Marina: O salto dos títulos verdes está acontecendo, inclusive no Brasil, e é uma boa notícia. Nos últimos seis meses o número de emissões de títulos verdes dobrou no país – só este ano, foram movimentados R$ 1,8 bilhão, sendo que o BNDES emitiu R$ 1 bilhão para projetos em energia eólica e solar. O Cebds acredita que o Brasil tem potencial de mercado de mais de US$ 5 bilhões até o fim do ano. Até o ano passado, a única empresa a emitir títulos verdes era a BRF, e logo em seguida outras três empresas associadas ao Cebds também realizaram emissões: CPFL Renováveis, Fibria e Suzano Papel e Celulose. No campo da mobilidade, há mudanças importantes acontecendo: o carro como sonho de consumo perde espaço, e as próprias montadoras já estão mais arrojadas em suas metas de sustentabilidade. A Volvo, por exemplo, assumiu o compromisso de fabricar só carros elétricos zero emissão a partir de 2019, o que vai impactar toda a cadeia de fornecedores.

Valor: Além da precificação do carbono, que outras tendências estão emergindo no âmbito da sustentabilidade empresarial?

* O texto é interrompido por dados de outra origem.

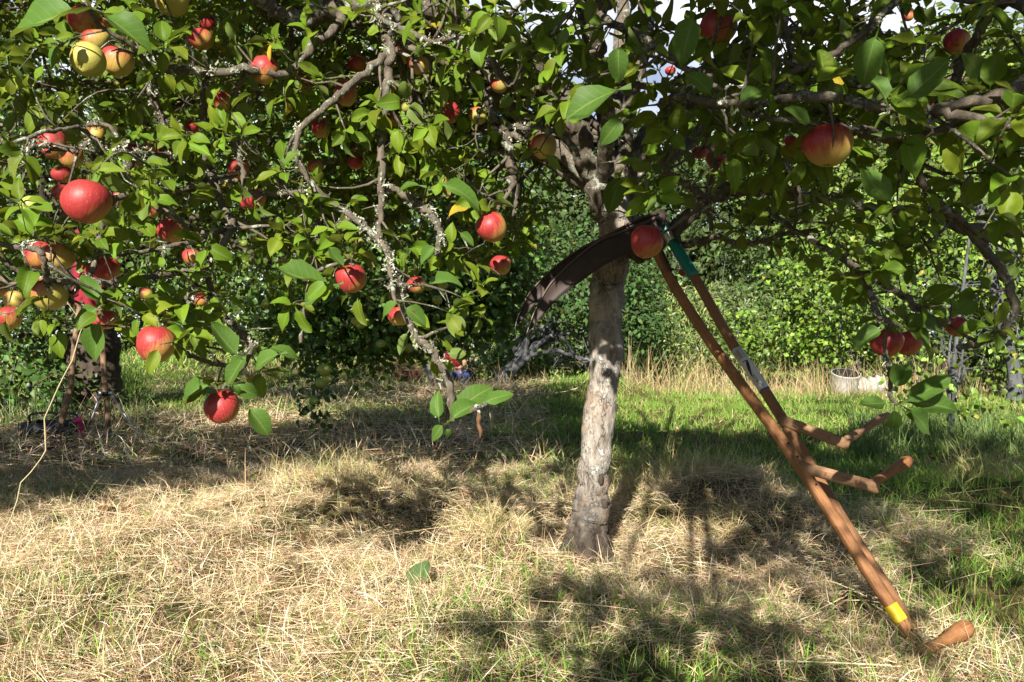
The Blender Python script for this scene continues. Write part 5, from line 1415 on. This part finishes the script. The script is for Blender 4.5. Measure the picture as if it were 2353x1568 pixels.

Marina: Uma das iniciativas que destaco é a Aliança do Capital Natural, um movimento que já reúne 200 instituições no mundo todo, o Cebds é uma delas. O objetivo da aliança é facilitar o processo para que as empresas entendam e quantifiquem sua dependência do capital natural – água, biodiversidade, serviços ambientais. Isso já interfere na realidade das empresas. As questões hídricas podem fazer uma empresa mudar uma fábrica de lugar – isso ocorreu com a Coca-Cola, por exemplo. Outro caso é queda na produção de castanhas na Amazônia, como está ocorrendo agora, que traz desafios para empresas que dependem dessa matéria-prima, como a Natura. A água é uma questão muito palpável para as empresas: o Brasil pode concentrar 12% da água doce do mundo, mas o grande gargalo ainda é o saneamento básico. Vamos sediar em 2018 o Fórum Mundial da Água, em Brasília, e a ideia é que não seja só um evento: queremos que as empresas saiam de lá com uma contribuição concreta. Vamos trazer o que existe de tecnologias, não só de grandes empresas, mas também de startups para a gestão hídrica. Porque no Brasil não existe falta de água, existe falta de gestão.